EXERCISE AIM: Extract, unchanged, each line of the listing below from its first line through the line that contains "sc.camera = cam", inclusive, and nothing else.

====== DATA EXTRACT ======

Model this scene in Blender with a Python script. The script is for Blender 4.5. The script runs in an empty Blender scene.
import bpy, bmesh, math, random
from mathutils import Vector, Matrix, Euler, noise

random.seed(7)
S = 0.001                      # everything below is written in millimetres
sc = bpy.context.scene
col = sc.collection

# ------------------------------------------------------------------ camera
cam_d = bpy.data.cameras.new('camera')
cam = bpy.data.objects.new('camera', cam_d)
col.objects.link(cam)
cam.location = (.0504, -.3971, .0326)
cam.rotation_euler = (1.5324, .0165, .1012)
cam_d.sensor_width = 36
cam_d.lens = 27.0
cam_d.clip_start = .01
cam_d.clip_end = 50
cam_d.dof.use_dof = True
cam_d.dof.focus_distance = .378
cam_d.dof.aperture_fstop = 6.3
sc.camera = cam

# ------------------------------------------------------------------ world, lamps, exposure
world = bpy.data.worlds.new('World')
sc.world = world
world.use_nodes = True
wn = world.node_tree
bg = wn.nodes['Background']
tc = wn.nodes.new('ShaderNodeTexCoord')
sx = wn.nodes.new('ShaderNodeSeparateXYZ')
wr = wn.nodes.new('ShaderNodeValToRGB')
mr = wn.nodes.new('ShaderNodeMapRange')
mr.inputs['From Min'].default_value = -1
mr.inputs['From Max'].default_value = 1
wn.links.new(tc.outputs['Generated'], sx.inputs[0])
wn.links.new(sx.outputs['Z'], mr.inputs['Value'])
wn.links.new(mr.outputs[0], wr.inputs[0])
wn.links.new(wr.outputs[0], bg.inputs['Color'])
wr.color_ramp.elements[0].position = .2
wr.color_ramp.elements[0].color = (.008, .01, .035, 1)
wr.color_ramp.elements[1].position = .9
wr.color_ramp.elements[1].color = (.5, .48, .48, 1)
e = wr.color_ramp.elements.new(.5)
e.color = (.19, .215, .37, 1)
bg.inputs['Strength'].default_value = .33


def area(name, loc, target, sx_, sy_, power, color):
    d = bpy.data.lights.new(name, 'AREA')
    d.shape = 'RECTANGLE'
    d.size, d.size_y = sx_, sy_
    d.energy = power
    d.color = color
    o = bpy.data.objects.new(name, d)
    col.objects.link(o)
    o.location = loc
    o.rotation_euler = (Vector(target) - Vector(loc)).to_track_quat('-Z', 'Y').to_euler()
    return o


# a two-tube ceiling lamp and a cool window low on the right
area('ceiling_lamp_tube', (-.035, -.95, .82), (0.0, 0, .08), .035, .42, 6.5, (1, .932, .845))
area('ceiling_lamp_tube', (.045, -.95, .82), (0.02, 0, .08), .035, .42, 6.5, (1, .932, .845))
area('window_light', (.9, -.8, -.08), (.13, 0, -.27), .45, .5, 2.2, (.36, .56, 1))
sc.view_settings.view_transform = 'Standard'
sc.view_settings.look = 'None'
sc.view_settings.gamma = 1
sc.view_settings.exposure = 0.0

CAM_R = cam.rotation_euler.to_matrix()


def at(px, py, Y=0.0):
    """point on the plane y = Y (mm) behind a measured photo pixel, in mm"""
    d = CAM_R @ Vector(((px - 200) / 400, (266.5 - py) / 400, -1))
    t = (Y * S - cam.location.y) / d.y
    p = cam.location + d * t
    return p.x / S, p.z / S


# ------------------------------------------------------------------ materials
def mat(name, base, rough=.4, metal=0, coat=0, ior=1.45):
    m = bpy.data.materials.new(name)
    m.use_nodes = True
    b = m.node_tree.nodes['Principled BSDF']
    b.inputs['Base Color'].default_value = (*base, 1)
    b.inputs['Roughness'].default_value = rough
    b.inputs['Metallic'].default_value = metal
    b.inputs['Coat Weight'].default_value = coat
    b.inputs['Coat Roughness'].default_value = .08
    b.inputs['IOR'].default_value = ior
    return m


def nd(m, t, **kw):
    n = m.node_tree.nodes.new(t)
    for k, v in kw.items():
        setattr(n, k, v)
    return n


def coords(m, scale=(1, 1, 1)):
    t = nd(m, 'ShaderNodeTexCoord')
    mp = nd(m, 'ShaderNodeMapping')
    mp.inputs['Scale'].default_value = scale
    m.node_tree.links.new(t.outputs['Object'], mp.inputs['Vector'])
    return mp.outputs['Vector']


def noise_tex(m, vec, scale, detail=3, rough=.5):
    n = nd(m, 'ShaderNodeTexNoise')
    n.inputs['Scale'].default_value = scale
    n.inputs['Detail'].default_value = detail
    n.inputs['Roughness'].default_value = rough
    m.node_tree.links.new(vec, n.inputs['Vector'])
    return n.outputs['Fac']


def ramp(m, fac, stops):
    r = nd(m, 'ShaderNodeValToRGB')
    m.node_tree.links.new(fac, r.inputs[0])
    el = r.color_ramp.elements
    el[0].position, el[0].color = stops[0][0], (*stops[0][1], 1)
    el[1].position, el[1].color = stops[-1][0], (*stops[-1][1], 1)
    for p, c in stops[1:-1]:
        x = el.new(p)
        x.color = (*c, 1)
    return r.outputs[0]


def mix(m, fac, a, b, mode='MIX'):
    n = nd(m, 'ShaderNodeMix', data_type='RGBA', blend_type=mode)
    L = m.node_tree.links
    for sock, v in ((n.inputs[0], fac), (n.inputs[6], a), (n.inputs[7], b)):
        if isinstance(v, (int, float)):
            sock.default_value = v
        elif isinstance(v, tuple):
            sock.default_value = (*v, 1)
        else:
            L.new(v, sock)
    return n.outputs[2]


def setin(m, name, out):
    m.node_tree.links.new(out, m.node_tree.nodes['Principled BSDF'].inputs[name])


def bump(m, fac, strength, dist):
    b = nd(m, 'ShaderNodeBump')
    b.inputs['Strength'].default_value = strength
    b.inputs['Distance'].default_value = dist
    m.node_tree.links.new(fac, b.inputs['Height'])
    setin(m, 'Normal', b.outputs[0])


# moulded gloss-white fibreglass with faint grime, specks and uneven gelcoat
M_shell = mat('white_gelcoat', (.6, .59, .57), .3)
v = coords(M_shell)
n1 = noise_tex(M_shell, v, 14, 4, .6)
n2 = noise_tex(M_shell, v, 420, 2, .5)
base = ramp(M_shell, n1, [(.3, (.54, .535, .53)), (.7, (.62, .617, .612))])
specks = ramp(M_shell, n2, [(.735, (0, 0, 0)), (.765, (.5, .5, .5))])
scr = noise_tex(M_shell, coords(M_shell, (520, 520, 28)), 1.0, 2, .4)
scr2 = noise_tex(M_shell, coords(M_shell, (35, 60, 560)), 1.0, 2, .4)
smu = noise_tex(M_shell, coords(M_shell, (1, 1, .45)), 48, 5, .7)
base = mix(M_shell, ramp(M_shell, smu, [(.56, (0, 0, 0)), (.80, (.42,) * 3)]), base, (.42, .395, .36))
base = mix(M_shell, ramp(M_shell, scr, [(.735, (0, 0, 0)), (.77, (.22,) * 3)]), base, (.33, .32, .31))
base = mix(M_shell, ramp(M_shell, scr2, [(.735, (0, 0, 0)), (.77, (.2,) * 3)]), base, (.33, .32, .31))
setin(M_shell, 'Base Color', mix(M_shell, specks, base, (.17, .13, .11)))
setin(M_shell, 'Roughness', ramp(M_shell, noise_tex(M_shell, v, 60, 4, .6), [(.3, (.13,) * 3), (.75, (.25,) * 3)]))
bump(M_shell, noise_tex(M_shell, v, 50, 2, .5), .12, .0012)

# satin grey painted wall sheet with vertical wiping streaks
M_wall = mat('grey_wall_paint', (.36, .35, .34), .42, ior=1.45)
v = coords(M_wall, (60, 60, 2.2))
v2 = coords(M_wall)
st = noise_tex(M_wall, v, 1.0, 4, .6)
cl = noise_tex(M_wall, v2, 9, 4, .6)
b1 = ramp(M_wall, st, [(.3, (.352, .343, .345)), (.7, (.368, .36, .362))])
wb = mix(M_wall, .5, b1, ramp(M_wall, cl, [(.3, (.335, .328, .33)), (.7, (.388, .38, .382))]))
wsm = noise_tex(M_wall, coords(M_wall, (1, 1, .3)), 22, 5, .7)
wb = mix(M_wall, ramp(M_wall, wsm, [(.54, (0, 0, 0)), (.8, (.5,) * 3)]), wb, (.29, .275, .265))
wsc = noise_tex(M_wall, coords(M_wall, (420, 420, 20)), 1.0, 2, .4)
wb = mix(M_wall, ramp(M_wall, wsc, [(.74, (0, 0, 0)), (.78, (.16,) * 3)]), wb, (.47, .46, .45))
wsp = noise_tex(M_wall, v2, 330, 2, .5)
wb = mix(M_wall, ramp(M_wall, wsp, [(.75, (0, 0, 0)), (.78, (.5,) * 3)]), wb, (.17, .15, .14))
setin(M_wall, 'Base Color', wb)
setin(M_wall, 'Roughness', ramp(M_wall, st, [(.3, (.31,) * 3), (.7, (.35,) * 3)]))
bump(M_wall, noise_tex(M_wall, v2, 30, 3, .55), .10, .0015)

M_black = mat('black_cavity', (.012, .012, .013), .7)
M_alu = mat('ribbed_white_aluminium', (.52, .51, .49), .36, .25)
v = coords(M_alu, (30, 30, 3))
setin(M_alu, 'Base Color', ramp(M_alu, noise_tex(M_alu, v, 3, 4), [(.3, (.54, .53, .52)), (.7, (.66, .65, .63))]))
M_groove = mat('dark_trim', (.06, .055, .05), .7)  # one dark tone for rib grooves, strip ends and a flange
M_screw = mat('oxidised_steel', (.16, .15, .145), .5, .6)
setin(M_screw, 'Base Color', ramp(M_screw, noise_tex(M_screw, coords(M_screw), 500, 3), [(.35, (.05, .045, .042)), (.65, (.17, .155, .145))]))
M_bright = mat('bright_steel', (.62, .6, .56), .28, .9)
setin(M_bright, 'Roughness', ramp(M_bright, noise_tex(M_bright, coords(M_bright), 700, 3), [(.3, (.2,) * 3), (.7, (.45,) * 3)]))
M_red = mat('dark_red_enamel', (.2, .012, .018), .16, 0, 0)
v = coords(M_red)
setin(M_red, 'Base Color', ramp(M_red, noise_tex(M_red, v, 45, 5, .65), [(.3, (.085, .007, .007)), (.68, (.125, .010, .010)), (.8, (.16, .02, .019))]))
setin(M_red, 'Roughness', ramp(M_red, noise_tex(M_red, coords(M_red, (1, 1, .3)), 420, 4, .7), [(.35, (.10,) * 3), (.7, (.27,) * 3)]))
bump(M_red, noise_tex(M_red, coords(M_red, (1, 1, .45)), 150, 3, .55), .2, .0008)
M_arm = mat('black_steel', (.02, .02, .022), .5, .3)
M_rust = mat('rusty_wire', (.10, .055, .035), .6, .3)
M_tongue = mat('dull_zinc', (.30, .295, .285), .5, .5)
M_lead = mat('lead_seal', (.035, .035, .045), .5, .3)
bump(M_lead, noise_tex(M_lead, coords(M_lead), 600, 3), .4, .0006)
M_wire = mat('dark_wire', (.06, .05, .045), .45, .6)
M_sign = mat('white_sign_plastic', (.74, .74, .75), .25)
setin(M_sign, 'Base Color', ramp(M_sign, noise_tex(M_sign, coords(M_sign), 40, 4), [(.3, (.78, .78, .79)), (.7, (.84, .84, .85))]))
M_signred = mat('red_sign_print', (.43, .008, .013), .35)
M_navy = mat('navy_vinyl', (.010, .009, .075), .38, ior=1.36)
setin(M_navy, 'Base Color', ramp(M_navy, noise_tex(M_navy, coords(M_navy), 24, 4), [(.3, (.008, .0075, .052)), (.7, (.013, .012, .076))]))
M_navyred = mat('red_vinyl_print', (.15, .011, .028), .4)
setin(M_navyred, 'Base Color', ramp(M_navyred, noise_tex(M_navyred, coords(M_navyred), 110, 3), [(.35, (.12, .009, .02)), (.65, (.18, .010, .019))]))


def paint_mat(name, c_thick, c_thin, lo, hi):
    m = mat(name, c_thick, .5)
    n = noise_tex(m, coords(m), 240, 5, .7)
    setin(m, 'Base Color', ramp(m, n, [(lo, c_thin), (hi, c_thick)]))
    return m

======

RESULT OF THE EXERCISE:
Model this scene in Blender with a Python script. The script is for Blender 4.5. The script runs in an empty Blender scene.
import bpy, bmesh, math, random
from mathutils import Vector, Matrix, Euler, noise

random.seed(7)
S = 0.001                      # everything below is written in millimetres
sc = bpy.context.scene
col = sc.collection

# ------------------------------------------------------------------ camera
cam_d = bpy.data.cameras.new('camera')
cam = bpy.data.objects.new('camera', cam_d)
col.objects.link(cam)
cam.location = (.0504, -.3971, .0326)
cam.rotation_euler = (1.5324, .0165, .1012)
cam_d.sensor_width = 36
cam_d.lens = 27.0
cam_d.clip_start = .01
cam_d.clip_end = 50
cam_d.dof.use_dof = True
cam_d.dof.focus_distance = .378
cam_d.dof.aperture_fstop = 6.3
sc.camera = cam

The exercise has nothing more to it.